Breaking News

Wednesday round-up

Late yesterday, by a vote of five to four, the Supreme Court lifted a stay of an Arizona inmate’s execution. The inmate, Jeffrey Landrigan, had filed a challenge to the use of drugs obtained overseas in his execution. A district court judge issued the stay shortly before the scheduled execution, and the Ninth Circuit upheld it. Landrigan was executed at 10:26 p.m. (12:26 a.m. EST). CNN, AFP, the New York Daily News, and the Associated Press (via the Washington Post) have the most recent developments in the story.

The Federal Reserve did not join a group of large commercial banks in petitioning the Court to reverse a ruling ordering it to name the banks to which it gave emergency loans at the height of the 2008 financial crisis. (I noted the case in an August round-up when the Second Circuit denied rehearing en banc.) The Wall Street Journal notes that “[w]ithout the government directly supporting the appeal, the banking group faces longer odds in getting the Supreme Court to review the case.” Bloomberg and the Associated Press (via the Los Angeles Times) also have coverage.

Yesterday the Constitutional Accountability Center released a study – conducted in part in response to a statement by Justice Breyer that business groups are not faring better now than in the past – comparing the treatment of business cases by the Burger and Roberts Courts. The study contends that the U.S. Chamber of Commerce has fared much better recently than during the Burger Court era, and it also concludes that the business rulings have become more ideologically splintered. Doug Kendall, the president of the Constitutional Accountability Center, discusses the study’s results at the Huffington Post. Bloomberg, ACSblog, and the Wonk Room at Think Progress also take note of the study.
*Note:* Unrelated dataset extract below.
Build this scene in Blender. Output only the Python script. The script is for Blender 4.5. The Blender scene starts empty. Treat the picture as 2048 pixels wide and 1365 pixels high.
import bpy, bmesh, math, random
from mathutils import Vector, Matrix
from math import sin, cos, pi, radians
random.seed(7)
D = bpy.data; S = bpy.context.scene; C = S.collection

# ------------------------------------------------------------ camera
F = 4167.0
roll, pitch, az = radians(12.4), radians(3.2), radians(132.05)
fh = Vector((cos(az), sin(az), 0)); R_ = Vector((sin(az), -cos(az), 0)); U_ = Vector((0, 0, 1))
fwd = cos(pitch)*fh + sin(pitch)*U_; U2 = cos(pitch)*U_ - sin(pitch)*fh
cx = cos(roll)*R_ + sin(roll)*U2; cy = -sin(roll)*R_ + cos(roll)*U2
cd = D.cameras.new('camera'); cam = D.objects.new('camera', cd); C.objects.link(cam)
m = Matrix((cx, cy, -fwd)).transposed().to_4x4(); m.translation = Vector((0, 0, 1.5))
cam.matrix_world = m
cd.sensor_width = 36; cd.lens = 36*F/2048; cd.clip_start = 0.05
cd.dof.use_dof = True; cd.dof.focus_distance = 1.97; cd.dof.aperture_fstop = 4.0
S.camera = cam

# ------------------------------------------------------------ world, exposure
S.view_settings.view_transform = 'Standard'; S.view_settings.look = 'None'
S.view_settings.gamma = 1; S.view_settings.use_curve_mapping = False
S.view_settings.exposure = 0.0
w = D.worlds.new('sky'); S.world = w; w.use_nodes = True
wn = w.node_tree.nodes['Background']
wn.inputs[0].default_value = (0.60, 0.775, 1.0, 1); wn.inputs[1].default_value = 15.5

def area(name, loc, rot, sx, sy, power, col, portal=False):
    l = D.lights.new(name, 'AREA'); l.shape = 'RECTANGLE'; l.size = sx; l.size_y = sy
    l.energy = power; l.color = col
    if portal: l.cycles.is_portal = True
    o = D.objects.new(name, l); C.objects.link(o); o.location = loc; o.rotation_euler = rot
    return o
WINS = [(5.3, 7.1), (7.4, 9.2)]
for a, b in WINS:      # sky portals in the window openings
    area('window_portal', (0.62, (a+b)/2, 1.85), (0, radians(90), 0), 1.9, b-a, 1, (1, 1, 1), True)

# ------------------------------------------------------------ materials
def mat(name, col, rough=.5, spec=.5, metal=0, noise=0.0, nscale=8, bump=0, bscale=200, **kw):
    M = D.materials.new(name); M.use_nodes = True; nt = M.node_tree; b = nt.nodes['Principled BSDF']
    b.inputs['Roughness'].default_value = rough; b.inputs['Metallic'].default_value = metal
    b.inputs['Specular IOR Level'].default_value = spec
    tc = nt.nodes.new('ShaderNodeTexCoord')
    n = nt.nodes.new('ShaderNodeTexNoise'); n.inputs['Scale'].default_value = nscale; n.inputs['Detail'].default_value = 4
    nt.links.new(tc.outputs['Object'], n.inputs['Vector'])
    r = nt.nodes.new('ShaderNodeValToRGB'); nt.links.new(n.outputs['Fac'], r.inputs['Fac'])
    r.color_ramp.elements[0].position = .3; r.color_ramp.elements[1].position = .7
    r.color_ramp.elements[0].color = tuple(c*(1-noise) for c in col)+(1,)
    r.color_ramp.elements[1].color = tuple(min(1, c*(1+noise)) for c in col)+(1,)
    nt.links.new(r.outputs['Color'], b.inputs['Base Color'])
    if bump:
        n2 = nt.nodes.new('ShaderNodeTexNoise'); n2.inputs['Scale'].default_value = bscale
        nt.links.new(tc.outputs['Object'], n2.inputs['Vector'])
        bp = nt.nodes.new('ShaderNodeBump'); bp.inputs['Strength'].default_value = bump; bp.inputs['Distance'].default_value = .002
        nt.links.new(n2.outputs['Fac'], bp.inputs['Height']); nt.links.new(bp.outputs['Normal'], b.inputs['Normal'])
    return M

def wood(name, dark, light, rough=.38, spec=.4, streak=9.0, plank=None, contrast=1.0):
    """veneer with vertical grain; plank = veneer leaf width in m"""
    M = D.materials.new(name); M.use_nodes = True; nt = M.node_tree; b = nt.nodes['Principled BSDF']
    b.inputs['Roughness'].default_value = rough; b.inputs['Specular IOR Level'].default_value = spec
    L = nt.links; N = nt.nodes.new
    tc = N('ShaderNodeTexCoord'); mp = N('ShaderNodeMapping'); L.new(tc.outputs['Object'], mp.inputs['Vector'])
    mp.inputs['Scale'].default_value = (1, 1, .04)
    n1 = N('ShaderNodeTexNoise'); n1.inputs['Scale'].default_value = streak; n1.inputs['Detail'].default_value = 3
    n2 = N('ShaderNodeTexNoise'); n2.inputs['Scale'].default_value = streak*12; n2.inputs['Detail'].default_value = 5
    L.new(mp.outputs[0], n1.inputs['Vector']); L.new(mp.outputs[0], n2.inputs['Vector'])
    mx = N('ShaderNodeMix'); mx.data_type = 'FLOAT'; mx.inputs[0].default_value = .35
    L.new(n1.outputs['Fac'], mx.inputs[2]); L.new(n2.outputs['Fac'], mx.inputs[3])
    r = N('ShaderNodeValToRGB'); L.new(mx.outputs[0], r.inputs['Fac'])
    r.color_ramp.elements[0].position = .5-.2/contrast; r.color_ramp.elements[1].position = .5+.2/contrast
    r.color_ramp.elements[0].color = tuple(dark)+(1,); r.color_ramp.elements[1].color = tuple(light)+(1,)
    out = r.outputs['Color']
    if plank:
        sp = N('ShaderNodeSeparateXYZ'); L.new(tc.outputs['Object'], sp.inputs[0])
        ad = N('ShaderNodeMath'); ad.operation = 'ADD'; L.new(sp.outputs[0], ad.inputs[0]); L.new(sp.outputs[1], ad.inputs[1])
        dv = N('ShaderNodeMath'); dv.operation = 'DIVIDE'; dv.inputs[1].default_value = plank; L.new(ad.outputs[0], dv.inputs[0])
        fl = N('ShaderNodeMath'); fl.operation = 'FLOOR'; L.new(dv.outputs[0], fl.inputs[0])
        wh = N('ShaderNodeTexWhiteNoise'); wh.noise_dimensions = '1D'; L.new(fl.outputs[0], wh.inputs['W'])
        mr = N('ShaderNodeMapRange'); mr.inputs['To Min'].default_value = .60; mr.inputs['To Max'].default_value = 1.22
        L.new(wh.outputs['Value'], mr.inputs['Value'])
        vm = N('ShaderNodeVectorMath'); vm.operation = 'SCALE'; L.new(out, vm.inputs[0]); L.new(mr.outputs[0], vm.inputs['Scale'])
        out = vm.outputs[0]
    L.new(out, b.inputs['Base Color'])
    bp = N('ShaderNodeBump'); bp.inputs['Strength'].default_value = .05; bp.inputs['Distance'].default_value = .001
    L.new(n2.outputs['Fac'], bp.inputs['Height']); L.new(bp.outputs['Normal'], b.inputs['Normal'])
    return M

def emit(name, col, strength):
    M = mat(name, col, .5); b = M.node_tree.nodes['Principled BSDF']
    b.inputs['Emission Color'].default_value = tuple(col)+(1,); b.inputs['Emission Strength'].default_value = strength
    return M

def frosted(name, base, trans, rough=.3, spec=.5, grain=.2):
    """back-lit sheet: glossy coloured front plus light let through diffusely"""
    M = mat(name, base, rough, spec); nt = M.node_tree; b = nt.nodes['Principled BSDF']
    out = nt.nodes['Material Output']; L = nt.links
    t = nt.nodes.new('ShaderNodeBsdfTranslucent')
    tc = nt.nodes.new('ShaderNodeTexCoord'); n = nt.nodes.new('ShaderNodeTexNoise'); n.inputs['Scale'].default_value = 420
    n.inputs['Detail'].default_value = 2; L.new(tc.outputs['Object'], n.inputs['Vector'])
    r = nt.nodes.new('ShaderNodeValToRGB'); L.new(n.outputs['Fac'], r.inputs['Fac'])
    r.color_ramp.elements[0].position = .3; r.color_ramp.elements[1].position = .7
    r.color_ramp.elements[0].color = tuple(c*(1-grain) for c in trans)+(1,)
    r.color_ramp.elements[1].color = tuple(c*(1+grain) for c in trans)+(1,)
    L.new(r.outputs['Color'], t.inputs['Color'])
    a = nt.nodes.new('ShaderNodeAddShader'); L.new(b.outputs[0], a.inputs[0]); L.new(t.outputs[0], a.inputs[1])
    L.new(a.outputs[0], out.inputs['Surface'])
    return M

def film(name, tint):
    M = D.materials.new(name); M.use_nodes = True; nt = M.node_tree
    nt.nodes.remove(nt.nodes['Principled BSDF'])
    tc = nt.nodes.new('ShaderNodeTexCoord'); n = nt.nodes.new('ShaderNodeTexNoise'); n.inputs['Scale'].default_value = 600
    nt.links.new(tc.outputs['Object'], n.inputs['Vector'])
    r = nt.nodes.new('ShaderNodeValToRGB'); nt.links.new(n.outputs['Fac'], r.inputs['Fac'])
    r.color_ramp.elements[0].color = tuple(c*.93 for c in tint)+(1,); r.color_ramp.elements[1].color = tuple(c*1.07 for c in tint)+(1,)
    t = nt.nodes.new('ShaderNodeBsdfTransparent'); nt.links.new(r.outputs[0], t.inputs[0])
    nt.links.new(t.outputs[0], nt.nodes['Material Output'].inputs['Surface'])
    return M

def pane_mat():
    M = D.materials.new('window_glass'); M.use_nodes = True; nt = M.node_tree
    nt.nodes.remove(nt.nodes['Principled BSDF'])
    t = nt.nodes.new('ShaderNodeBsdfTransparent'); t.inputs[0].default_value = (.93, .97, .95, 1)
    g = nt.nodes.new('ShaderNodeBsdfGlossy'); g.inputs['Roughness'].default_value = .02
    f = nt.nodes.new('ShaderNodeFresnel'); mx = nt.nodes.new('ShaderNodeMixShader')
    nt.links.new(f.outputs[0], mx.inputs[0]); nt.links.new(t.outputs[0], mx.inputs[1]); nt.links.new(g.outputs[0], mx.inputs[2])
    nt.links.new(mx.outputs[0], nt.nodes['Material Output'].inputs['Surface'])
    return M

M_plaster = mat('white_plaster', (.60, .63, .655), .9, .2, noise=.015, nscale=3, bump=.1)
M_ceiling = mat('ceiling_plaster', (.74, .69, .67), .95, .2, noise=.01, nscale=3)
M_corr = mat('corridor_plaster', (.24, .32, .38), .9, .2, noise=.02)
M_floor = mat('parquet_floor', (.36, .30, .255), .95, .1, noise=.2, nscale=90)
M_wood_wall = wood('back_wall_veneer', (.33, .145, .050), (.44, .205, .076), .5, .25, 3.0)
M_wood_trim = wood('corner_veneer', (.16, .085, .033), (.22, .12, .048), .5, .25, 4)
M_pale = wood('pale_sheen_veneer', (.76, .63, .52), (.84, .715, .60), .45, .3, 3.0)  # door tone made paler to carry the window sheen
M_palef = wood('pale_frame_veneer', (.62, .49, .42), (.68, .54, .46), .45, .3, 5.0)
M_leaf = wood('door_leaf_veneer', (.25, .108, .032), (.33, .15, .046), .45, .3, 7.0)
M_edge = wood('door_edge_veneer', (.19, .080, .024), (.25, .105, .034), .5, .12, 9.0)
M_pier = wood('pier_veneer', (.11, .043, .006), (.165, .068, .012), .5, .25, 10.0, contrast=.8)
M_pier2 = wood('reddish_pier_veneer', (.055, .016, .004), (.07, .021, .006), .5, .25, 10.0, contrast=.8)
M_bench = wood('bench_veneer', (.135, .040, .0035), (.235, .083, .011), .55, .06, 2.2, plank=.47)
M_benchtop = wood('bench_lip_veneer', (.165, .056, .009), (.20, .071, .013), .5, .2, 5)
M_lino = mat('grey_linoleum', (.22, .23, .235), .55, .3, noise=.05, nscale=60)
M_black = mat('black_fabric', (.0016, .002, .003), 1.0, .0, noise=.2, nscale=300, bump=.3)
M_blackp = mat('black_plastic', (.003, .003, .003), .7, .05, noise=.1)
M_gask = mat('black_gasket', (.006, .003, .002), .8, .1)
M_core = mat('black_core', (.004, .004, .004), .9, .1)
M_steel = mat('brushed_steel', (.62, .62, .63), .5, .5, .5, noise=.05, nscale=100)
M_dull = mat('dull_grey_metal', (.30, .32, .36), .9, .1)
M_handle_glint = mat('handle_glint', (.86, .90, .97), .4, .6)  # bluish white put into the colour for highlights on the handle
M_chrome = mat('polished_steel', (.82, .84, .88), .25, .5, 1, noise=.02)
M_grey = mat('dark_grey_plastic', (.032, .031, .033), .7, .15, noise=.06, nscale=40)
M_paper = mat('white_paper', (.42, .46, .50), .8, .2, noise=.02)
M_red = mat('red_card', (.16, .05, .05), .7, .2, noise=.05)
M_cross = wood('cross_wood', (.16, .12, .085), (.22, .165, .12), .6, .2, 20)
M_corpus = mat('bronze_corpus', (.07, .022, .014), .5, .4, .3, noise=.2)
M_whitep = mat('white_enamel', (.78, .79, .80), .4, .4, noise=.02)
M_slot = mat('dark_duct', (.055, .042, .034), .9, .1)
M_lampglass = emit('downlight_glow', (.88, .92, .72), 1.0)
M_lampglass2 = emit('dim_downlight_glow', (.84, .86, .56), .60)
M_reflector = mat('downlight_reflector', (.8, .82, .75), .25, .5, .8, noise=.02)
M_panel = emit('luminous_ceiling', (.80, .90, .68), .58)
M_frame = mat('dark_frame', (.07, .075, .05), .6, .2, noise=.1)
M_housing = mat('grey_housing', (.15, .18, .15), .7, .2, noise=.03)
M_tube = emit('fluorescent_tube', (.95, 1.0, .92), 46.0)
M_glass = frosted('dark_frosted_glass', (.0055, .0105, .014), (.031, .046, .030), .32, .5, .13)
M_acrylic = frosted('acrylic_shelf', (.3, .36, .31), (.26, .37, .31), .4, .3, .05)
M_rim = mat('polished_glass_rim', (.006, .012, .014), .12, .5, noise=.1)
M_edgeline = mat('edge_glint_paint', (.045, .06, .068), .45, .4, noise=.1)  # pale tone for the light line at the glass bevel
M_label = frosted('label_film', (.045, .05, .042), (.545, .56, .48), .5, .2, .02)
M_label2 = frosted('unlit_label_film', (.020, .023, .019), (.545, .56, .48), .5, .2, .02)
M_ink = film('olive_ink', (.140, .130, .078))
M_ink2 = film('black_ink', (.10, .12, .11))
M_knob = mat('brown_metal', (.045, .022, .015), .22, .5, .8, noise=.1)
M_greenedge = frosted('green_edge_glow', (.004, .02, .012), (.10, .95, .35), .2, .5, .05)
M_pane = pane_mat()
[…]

Two stories involving retired Justice Sandra Day O’Connor are in the headlines. Sitting by designation on a three-judge panel in the Ninth Circuit, Justice O’Connor voted to strike down one part of an Arizona law that requires Arizonans to prove their citizenship before registering to vote. Justice O’Connor joined an opinion by Judge Sandra Ikuta finding the requirement inconsistent with the National Voter Registration Act. The Associated Press (via the Los Angeles Times), Bloomberg, Constitutional Law Prof Blog, and Election Law Blog have coverage of the decision. At How Appealing, Howard Bashman notes an unusual – and possibly unprecedented – aspect of the decision:  Judge Ikuta clerked for both of the two other members of the three-judge panel, Judge Alex Kozinski and Justice O’Connor.

The second O’Connor story comes from the state of Nevada, where voters are considering a ballot initiative that would change the way the state judges are selected. Justice O’Connor, who supports the initiative, recorded a “robo-call” message that, by mistake, went out to voters at 1 a.m., rather than 1 p.m., yesterday. The Las Vegas Review-Journal, the New York Times’s The Caucus blog, Al Kamen’s column in the Washington Post, Crime & Consequences, and Bench Memos report and comment on the story. (For even more Justice O’Connor, ABC News features a Diane Sawyer interview with Justices O’Connor and Ginsburg at the Women’s Conference in Long Beach, California.)

Briefly:

  • In the Los Angeles Times, David Savage reports that “[b]ecause of loopholes in tax laws and a weak enforcement policy at the Federal Election Commission,” Justice Kennedy’s prediction of transparency in Citizens United has not come to fruition in this election cycle.
  • In her Washington Post column, Kathleen Parker discusses the recent news stemming from Ginni Thomas’s phone call to Anita Hill.
  • At National Review Online’s The Corner blog, Richard Epstein responds to Rep. Peter DeFazio’s suggestion that Chief Justice Roberts be impeached (covered in Monday’s and yesterday’s round-ups). Epstein’s reaction? “Wonders never cease.”